### SOURCE DATA
○ ○ ○ ○ ○ ○ ○

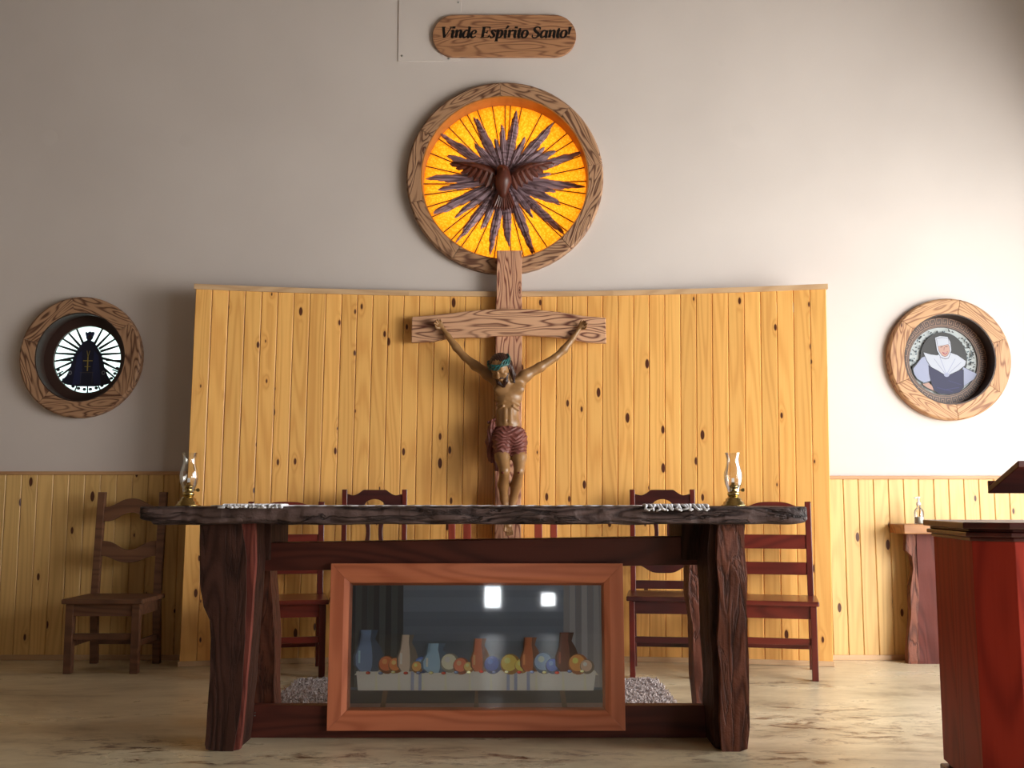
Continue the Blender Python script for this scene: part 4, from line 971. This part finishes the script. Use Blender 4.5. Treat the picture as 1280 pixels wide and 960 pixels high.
sh = [(SL, [(-.02, -.02), (1.02, -.02), (1.02, 1.02), (-.02, 1.02)])]
# plain dim interior: slate wall, floor, daylight patch, curtain folds at either side
for i in range(12):
    v = .30 + i * .06; g = 1 + .06 * math.sin(i * 1.7); sh.append(((int((60 + i * 2.2) * g), int((68 + i * 2.4) * g), int((82 + i * 2.6) * g)), [(.16, v), (.97, v), (.97, v + .08), (.16, v + .08)]))
for i in range(9):
    x = -.01 + i * .024; g = 38 + 14 * (i % 2) + 3 * (i % 3); sh.append(((g, g + 4, g + 10), [(x, .16), (x + .026, .16), (x + .022 + .004 * (i % 2), 1.01), (x, 1.01)]))
for i in range(7):
    x = .845 + i * .024; g = 96 + 16 * (i % 2) - 4 * (i % 3); sh.append(((g, g, g + 6), [(x, .16), (x + .026, .16), (x + .026, 1.01), (x + .004, 1.01)]))
sh.append(((36, 34, 42), [(0, 0), (1, 0), (1, .14), (0, .14)])); sh.append(((96, 74, 70), [(0, 0), (1, 0), (1, .035), (0, .03)]))
# table with pale cloth
sh.append(((148, 148, 142), [(.03, .30), (.97, .30), (.985, .26), (.015, .26)])); sh.append(((176, 174, 164), [(.03, .135), (.965, .135), (.975, .29), (.022, .29)]))
for i in range(20):
    x = .05 + i * .046 + rn.uniform(-.008, .008); sh.append(((158, 158, 150) if i % 2 else (188, 186, 176), [(x, .137), (x + .012, .137), (x + .006, .285), (x + .002, .285)]))
for x in (.62, .65, .70, .24, .27): sh.append(((112, 120, 144), [(x, .137), (x + .012, .137), (x + .012, .288), (x, .288)]))
sh.append(((70, 50, 42), [(.12, .0), (.14, .0), (.15, .135), (.13, .135)])); sh.append(((70, 50, 42), [(.84, .0), (.86, .0), (.85, .135), (.83, .135)])); sh.append(((70, 50, 42), [(.49, .0), (.51, .0), (.505, .135), (.495, .135)]))
AR = IW / IH
def e_(col, x, y, r, ry=None, rot=0):
    ry = ry or r
    def hl(c, k): return tuple(min(255, int(a_ * k)) for a_ in c)
    sh.append((hl(col, .6), [(p[0] / AR, p[1]) for p in ell(x * AR, y, r, ry, 18, rot=rot)])); sh.append((col, [(p[0] / AR, p[1]) for p in ell(x * AR - r * .12, y + ry * .12, r * .80, ry * .80, 16, rot=rot)])); sh.append((hl(col, 1.35), [(p[0] / AR, p[1]) for p in ell(x * AR - r * .3, y + ry * .35, r * .3, ry * .3, 10, rot=rot)]))
def jug(col, x, y, h, w):
    d = tuple(int(a_ * .62) for a_ in col)
    prof = [(.30, 0), (.48, .15), (.5, .38), (.36, .62), (.2, .78), (.22, .9), (.3, 1)]
    L_ = [(x - w * a_ / AR, y + h * b_) for a_, b_ in prof]; R_ = [(x + w * a_ / AR, y + h * b_) for a_, b_ in prof]
    sh.append((d, L_ + R_[::-1])); sh.append((col, [(x - w * a_ * .85 / AR, y + h * b_) for a_, b_ in prof] + [(x + w * a_ * .25 / AR, y + h * b_) for a_, b_ in prof][::-1]))
    sh.append((tuple(min(255, int(a_ * 1.4)) for a_ in col), line(x - w * .3 / AR, y + h * .2, x - w * .3 / AR, y + h * .5, .008)))
jug((86, 104, 134), .07, .29, .34, .26); e_((150, 86, 56), .145, .345, .075); e_((168, 104, 66), .18, .34, .065); jug((150, 140, 132), .225, .29, .30, .18); e_((70, 96, 156), .285, .345, .07); e_((176, 124, 76), .265, .325, .05)
jug((112, 138, 170), .34, .28, .24, .26); e_((168, 160, 148), .395, .36, .08); e_((176, 96, 76), .44, .335, .07); e_((190, 140, 90), .47, .325, .045)
jug((150, 92, 66), .515, .29, .27, .17); e_((52, 74, 140), .565, .345, .075); e_((196, 144, 70), .635, .35, .085); e_((204, 150, 76), .68, .335, .06); jug((138, 80, 50), .715, .29, .28, .18)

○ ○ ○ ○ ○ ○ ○

### SHORT TASK
Output all of the data exactly as it stands, minus any images.

### EXPECTED ANSWER
Continue the Blender Python script for this scene: part 4, from line 971. This part finishes the script. Use Blender 4.5. Treat the picture as 1280 pixels wide and 960 pixels high.
sh = [(SL, [(-.02, -.02), (1.02, -.02), (1.02, 1.02), (-.02, 1.02)])]
# plain dim interior: slate wall, floor, daylight patch, curtain folds at either side
for i in range(12):
    v = .30 + i * .06; g = 1 + .06 * math.sin(i * 1.7); sh.append(((int((60 + i * 2.2) * g), int((68 + i * 2.4) * g), int((82 + i * 2.6) * g)), [(.16, v), (.97, v), (.97, v + .08), (.16, v + .08)]))
for i in range(9):
    x = -.01 + i * .024; g = 38 + 14 * (i % 2) + 3 * (i % 3); sh.append(((g, g + 4, g + 10), [(x, .16), (x + .026, .16), (x + .022 + .004 * (i % 2), 1.01), (x, 1.01)]))
for i in range(7):
    x = .845 + i * .024; g = 96 + 16 * (i % 2) - 4 * (i % 3); sh.append(((g, g, g + 6), [(x, .16), (x + .026, .16), (x + .026, 1.01), (x + .004, 1.01)]))
sh.append(((36, 34, 42), [(0, 0), (1, 0), (1, .14), (0, .14)])); sh.append(((96, 74, 70), [(0, 0), (1, 0), (1, .035), (0, .03)]))
# table with pale cloth
sh.append(((148, 148, 142), [(.03, .30), (.97, .30), (.985, .26), (.015, .26)])); sh.append(((176, 174, 164), [(.03, .135), (.965, .135), (.975, .29), (.022, .29)]))
for i in range(20):
    x = .05 + i * .046 + rn.uniform(-.008, .008); sh.append(((158, 158, 150) if i % 2 else (188, 186, 176), [(x, .137), (x + .012, .137), (x + .006, .285), (x + .002, .285)]))
for x in (.62, .65, .70, .24, .27): sh.append(((112, 120, 144), [(x, .137), (x + .012, .137), (x + .012, .288), (x, .288)]))
sh.append(((70, 50, 42), [(.12, .0), (.14, .0), (.15, .135), (.13, .135)])); sh.append(((70, 50, 42), [(.84, .0), (.86, .0), (.85, .135), (.83, .135)])); sh.append(((70, 50, 42), [(.49, .0), (.51, .0), (.505, .135), (.495, .135)]))
AR = IW / IH
def e_(col, x, y, r, ry=None, rot=0):
    ry = ry or r
    def hl(c, k): return tuple(min(255, int(a_ * k)) for a_ in c)
    sh.append((hl(col, .6), [(p[0] / AR, p[1]) for p in ell(x * AR, y, r, ry, 18, rot=rot)])); sh.append((col, [(p[0] / AR, p[1]) for p in ell(x * AR - r * .12, y + ry * .12, r * .80, ry * .80, 16, rot=rot)])); sh.append((hl(col, 1.35), [(p[0] / AR, p[1]) for p in ell(x * AR - r * .3, y + ry * .35, r * .3, ry * .3, 10, rot=rot)]))
def jug(col, x, y, h, w):
    d = tuple(int(a_ * .62) for a_ in col)
    prof = [(.30, 0), (.48, .15), (.5, .38), (.36, .62), (.2, .78), (.22, .9), (.3, 1)]
    L_ = [(x - w * a_ / AR, y + h * b_) for a_, b_ in prof]; R_ = [(x + w * a_ / AR, y + h * b_) for a_, b_ in prof]
    sh.append((d, L_ + R_[::-1])); sh.append((col, [(x - w * a_ * .85 / AR, y + h * b_) for a_, b_ in prof] + [(x + w * a_ * .25 / AR, y + h * b_) for a_, b_ in prof][::-1]))
    sh.append((tuple(min(255, int(a_ * 1.4)) for a_ in col), line(x - w * .3 / AR, y + h * .2, x - w * .3 / AR, y + h * .5, .008)))
jug((86, 104, 134), .07, .29, .34, .26); e_((150, 86, 56), .145, .345, .075); e_((168, 104, 66), .18, .34, .065); jug((150, 140, 132), .225, .29, .30, .18); e_((70, 96, 156), .285, .345, .07); e_((176, 124, 76), .265, .325, .05)
jug((112, 138, 170), .34, .28, .24, .26); e_((168, 160, 148), .395, .36, .08); e_((176, 96, 76), .44, .335, .07); e_((190, 140, 90), .47, .325, .045)
jug((150, 92, 66), .515, .29, .27, .17); e_((52, 74, 140), .565, .345, .075); e_((196, 144, 70), .635, .35, .085); e_((204, 150, 76), .68, .335, .06); jug((138, 80, 50), .715, .29, .28, .18)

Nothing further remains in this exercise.